General Analysis
As
Kumalo travels from his native district to Johannesburg, there is also a
significant change in the speech patterns. The native Zulu names are replaced
with Afrikaner names. New names and new experiences will now confront the
simple Kumalo. The reader, therefore, should note each new experience.
Kumalo’s inability to understand his
surroundings shows that his visit to Johannesburg is a changing and learning
experience for him. From the train window, everything is immediately and overwhelmingly
different: the dominant language is now Afrikaans (a Dutch-based language
spoken by the original white immigrants to South Africa), and the black
Africans are from different tribes. The shared points of reference that
characterize village life are gone—when a man on the train likens the height of
the buildings in Johannesburg to a hill behind his father’s home, Kumalo does
not know what he is talking about. Even familiar sights and sounds appear to be
corrupted.
Kumalo faces the great fear. For the
black priest this is “the fear of a man who lives in a world not made for him,
whose own world is slipping away, dying, being destroyed, beyond any recall” .

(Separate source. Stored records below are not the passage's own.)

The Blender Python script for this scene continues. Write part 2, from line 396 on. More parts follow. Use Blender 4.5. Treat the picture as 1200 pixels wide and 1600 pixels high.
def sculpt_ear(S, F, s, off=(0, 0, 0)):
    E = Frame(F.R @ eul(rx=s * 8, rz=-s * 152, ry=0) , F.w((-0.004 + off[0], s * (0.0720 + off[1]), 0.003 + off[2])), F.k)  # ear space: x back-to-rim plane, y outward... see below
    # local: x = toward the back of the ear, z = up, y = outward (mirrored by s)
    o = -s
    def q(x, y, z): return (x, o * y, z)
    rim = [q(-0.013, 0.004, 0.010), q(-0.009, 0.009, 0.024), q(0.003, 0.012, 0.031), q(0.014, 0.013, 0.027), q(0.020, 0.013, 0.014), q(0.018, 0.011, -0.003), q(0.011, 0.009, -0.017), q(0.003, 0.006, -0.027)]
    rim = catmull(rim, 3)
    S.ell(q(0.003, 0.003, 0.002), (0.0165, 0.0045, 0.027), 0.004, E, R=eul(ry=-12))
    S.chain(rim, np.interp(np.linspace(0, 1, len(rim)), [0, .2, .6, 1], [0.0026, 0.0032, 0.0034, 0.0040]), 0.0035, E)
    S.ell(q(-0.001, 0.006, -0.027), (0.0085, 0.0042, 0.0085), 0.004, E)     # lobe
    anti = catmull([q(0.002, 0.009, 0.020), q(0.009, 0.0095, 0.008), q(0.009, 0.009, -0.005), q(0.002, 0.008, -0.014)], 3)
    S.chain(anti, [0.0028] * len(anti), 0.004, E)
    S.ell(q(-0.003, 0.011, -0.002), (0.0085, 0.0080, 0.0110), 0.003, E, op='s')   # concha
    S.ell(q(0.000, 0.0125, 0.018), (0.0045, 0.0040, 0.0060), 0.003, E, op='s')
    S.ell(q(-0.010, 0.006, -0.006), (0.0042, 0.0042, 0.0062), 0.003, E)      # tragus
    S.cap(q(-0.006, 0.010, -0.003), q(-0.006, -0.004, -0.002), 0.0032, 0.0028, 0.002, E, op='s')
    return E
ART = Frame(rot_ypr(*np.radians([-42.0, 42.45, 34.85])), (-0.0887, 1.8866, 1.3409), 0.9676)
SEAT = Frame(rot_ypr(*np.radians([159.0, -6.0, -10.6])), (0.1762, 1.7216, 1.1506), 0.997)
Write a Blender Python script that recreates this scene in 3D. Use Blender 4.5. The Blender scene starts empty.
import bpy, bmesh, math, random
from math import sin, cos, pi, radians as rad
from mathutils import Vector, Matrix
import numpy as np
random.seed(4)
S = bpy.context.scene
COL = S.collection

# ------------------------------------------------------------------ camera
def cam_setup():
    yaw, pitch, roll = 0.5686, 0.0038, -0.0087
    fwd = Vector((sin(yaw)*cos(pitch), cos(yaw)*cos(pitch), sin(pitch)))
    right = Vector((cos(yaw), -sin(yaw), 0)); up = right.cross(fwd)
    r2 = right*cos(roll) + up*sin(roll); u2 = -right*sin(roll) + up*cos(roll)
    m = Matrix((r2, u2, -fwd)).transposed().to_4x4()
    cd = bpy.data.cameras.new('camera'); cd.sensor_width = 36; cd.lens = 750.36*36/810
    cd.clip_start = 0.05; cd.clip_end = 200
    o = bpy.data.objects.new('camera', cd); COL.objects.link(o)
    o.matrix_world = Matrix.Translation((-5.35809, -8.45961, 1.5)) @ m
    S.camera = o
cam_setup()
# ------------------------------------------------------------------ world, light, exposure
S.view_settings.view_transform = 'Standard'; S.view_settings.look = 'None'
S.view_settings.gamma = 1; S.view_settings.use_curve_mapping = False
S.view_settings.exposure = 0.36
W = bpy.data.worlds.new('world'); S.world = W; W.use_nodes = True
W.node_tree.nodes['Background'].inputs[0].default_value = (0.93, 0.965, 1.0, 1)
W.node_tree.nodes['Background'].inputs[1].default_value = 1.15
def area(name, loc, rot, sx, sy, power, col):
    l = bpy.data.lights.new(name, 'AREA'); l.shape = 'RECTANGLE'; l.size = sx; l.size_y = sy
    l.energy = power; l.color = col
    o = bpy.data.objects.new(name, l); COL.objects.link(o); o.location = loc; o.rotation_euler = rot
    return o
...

This introduces the theme of the ‘broken tribe’, which is identified as the
main problem of the black community. It seems that hunger and poverty could be
dealt with, if only the old tribal structures, which kept the community
together, would still exist.
Kumalo is faced with the primary task
of trying to bring his personal family back together. There can be no tribal
unit until the basic family unit is restored. Consequently, there runs
throughout the novel an analogy between the breaking up of the greater society
in contrast to Kumalo's attempts to restore his own family as a unit.
In chapter 5, Msimangu states directly the central problem of
the entire novel. Msimangu explains to Kumalo what he believes has gone wrong
with their country: the tribal bonds have been broken, giving young men and
women no reason to stay in their villages. These youths then go to
Johannesburg, where they inevitably lose their way and become morally corrupt.
Msimangu is very explicit about the cause-and-effect relationship that he
perceives between the deterioration of black culture and crime against whites.
As such, he expresses the novel’s central preoccupation with the matter of
tribal structure and its important role in holding the country’s black
population together. The tragedy is that the black man
exists between two worlds: Because the white man has broken the old world of
the tribes, which cannot be mended and at the same time, neither the white man
nor the black man has found anything to replace the lost, old world.